A psychologist, who had worked for the Family Court for 10 years, saw the pain and observed: "The Family Court has a culture of violence that brutalises families and individuals in ways that we are not prepared to tolerate from the prison service, the police, the military or Inland Revenue."


Strict disclosure rules have also shielded Family Court judges, lawyers and case-workers from accountability. Further, they have obscured the need for institutional reform.


In Australia, when the Family Court was opened, custody and access warfare reduced as couples, understanding more clearly the true cost of litigation, opted for mediation. In some states, 80 per cent of applications are now settled by mediation, without the need for a lawyer, and the number of false allegations being made, a huge problem here in New Zealand, has shown a marked decline.

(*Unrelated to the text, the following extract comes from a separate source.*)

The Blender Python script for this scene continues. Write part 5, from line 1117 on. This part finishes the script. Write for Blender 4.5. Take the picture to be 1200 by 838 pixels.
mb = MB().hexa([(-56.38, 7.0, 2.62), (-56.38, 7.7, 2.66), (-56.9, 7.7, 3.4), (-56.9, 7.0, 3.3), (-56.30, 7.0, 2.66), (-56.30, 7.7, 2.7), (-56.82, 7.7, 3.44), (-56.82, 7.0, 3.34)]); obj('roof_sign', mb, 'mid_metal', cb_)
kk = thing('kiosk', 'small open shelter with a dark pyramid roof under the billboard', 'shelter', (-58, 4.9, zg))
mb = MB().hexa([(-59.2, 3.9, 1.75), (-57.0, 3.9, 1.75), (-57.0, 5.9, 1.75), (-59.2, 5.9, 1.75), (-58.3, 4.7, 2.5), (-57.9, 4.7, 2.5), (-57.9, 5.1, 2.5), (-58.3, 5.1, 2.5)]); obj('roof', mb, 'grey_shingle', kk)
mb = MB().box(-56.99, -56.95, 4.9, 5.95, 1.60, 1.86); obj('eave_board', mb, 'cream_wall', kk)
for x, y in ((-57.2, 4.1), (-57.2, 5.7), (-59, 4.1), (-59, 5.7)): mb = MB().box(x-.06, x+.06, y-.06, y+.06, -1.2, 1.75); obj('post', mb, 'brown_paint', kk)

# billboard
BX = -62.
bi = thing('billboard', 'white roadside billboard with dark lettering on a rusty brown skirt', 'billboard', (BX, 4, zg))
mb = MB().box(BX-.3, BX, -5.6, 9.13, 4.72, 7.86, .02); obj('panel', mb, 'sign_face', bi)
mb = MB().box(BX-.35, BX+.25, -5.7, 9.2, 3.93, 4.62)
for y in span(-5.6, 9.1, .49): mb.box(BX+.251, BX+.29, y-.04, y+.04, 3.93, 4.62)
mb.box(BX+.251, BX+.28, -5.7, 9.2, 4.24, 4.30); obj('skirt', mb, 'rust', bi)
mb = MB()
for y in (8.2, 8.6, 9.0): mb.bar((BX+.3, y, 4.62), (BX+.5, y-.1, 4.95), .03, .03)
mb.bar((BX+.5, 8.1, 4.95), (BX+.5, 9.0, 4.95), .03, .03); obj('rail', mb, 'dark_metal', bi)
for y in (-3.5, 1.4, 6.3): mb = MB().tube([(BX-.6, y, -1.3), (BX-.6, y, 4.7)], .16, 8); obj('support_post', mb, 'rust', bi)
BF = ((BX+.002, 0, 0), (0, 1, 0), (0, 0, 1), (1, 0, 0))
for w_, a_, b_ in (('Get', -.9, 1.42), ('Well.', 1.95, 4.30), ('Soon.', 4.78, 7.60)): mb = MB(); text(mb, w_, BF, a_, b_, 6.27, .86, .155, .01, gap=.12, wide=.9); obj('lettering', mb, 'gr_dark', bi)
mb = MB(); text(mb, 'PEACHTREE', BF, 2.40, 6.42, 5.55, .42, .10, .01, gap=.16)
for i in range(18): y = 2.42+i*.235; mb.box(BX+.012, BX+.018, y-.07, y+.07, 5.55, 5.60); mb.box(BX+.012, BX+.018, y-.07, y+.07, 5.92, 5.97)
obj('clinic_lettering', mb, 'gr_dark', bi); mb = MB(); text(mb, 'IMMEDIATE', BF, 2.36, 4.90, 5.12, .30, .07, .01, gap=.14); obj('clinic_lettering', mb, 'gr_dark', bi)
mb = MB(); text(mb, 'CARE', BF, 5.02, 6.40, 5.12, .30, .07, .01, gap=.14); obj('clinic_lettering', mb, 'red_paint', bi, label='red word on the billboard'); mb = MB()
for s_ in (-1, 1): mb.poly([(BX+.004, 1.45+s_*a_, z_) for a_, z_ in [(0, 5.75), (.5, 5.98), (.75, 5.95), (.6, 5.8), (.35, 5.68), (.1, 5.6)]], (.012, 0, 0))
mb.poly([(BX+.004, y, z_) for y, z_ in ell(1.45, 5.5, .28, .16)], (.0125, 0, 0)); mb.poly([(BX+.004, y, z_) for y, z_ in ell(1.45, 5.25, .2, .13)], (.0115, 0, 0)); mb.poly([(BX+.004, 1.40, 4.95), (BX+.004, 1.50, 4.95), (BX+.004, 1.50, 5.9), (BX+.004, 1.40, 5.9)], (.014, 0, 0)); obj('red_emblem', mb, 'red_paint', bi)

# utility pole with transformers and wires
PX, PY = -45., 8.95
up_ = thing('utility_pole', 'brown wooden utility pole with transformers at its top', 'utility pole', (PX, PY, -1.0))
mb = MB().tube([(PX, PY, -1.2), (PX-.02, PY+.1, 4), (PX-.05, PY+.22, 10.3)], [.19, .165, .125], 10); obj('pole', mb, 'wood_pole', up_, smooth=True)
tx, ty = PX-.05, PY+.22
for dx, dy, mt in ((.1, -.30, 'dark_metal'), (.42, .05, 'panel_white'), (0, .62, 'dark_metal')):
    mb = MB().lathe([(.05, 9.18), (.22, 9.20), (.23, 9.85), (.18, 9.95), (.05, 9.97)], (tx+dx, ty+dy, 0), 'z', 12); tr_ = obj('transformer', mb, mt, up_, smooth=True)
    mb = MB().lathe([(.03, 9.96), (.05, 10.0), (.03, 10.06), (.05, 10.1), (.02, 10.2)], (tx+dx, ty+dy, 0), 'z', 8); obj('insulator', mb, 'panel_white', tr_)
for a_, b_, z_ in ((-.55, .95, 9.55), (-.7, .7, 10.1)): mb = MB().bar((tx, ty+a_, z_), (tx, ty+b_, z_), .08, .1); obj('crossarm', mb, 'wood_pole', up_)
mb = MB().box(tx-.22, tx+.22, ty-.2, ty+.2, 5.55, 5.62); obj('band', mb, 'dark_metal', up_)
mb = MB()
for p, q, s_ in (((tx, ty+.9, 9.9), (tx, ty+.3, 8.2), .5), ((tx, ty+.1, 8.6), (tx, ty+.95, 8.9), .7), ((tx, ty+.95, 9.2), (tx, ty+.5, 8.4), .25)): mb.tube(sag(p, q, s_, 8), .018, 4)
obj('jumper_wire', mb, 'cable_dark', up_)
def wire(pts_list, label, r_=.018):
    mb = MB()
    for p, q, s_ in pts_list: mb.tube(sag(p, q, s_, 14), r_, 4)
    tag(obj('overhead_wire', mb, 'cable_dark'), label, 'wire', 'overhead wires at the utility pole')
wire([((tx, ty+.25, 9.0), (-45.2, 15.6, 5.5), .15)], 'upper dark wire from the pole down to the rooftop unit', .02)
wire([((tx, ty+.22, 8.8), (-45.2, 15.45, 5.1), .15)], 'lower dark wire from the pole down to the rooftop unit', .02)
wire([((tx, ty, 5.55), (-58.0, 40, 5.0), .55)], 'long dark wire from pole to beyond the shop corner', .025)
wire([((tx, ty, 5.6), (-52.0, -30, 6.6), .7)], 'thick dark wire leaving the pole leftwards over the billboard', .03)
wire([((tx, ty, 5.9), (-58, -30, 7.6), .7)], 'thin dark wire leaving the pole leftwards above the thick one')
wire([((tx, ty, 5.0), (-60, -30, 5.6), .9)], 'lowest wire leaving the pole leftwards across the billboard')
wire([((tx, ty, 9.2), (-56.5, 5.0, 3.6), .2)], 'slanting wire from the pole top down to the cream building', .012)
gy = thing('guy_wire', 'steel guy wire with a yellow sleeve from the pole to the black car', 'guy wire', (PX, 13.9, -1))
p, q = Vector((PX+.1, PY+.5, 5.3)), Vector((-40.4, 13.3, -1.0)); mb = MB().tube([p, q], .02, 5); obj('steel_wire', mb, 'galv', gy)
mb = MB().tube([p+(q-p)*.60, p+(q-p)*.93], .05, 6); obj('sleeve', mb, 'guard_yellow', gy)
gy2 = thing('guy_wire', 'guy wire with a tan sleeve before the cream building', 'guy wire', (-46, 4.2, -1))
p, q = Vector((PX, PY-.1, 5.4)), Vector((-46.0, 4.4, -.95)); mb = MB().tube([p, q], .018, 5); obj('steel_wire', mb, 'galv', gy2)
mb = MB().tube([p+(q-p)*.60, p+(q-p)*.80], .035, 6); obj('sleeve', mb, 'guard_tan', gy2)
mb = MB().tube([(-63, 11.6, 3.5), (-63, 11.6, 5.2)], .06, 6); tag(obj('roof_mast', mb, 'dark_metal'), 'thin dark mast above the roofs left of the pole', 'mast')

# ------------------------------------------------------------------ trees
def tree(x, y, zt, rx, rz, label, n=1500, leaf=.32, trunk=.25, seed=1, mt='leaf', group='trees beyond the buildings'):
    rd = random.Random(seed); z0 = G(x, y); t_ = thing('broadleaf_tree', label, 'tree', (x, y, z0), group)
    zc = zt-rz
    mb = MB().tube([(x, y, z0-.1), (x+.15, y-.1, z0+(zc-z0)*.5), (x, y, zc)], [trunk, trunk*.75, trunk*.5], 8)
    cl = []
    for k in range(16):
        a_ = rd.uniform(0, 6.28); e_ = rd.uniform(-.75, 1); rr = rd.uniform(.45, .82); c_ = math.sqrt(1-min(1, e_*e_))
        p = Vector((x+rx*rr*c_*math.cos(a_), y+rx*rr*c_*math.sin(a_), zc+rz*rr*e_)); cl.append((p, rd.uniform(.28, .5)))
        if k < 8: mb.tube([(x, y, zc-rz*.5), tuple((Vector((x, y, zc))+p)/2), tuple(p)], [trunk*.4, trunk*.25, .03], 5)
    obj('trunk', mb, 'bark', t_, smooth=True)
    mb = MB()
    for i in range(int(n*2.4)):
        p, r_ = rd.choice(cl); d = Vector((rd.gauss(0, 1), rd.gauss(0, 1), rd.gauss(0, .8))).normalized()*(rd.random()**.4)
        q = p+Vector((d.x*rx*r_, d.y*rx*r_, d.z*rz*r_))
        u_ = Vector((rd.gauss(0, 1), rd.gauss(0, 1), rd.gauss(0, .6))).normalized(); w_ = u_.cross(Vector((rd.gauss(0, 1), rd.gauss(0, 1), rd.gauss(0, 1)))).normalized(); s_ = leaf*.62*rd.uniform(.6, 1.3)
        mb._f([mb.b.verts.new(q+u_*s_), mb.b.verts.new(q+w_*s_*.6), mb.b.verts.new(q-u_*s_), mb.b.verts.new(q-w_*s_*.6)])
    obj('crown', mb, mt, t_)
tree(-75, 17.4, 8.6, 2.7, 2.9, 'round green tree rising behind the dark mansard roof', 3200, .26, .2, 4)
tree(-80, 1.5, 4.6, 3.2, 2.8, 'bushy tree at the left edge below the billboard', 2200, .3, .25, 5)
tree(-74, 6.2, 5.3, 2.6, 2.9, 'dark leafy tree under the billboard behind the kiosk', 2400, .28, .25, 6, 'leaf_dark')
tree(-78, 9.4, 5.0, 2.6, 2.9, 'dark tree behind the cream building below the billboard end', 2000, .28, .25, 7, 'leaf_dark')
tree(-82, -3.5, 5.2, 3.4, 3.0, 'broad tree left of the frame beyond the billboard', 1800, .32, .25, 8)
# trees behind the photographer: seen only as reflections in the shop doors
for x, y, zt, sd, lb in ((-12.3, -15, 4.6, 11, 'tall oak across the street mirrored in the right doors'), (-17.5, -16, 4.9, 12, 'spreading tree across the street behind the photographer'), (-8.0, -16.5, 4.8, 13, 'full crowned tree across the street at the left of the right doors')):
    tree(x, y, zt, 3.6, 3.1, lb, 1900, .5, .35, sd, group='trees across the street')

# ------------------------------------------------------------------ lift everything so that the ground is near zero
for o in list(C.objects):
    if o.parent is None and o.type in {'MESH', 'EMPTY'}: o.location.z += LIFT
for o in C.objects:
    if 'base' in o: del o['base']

In New York when the Family Court was opened up in 1997, public and media scrutiny of child welfare cases resulted in major reform of the state-funded child welfare agency. Here, our Family Court prevents the public from being aware of the full extent of child abuse even though 95,000 children are reported to be at risk.


Further, by shielding the perpetrators from the wrath of the public, the Family Court has been responsible for sweeping this most inhumane of crimes under the carpet. Since the media can only report on cases that come before the District Court, when criminal charges are laid, atrocities that occur daily remain covered up.


If child abuse cases were heard in an open court, our child abuse crisis would be properly exposed, the child welfare department's failures would become visible, and a momentum for change would develop rapidly.


New Zealanders would call on Parliament to address the underlying causes of this growing problem and the result would be that the incentives inherent in the welfare and legal systems that lead to family breakdown, parental conflict and alienation and damaged children would finally be changed.


My bill has the support of many, including Sir Geoffrey Palmer, who believes that justice is not done unless it is seen to be done, and Anita Chan, chairwoman of the family law section of the Law Society, to be sent to a select committee of Parliament.


I hope the Government can put aside partisan politics and, in the interest of those vulnerable children who are at risk, support the bill as well.


* Dr Muriel Newman is an Act MP. Her bill is on the parliamentary order paper for next Wednesday.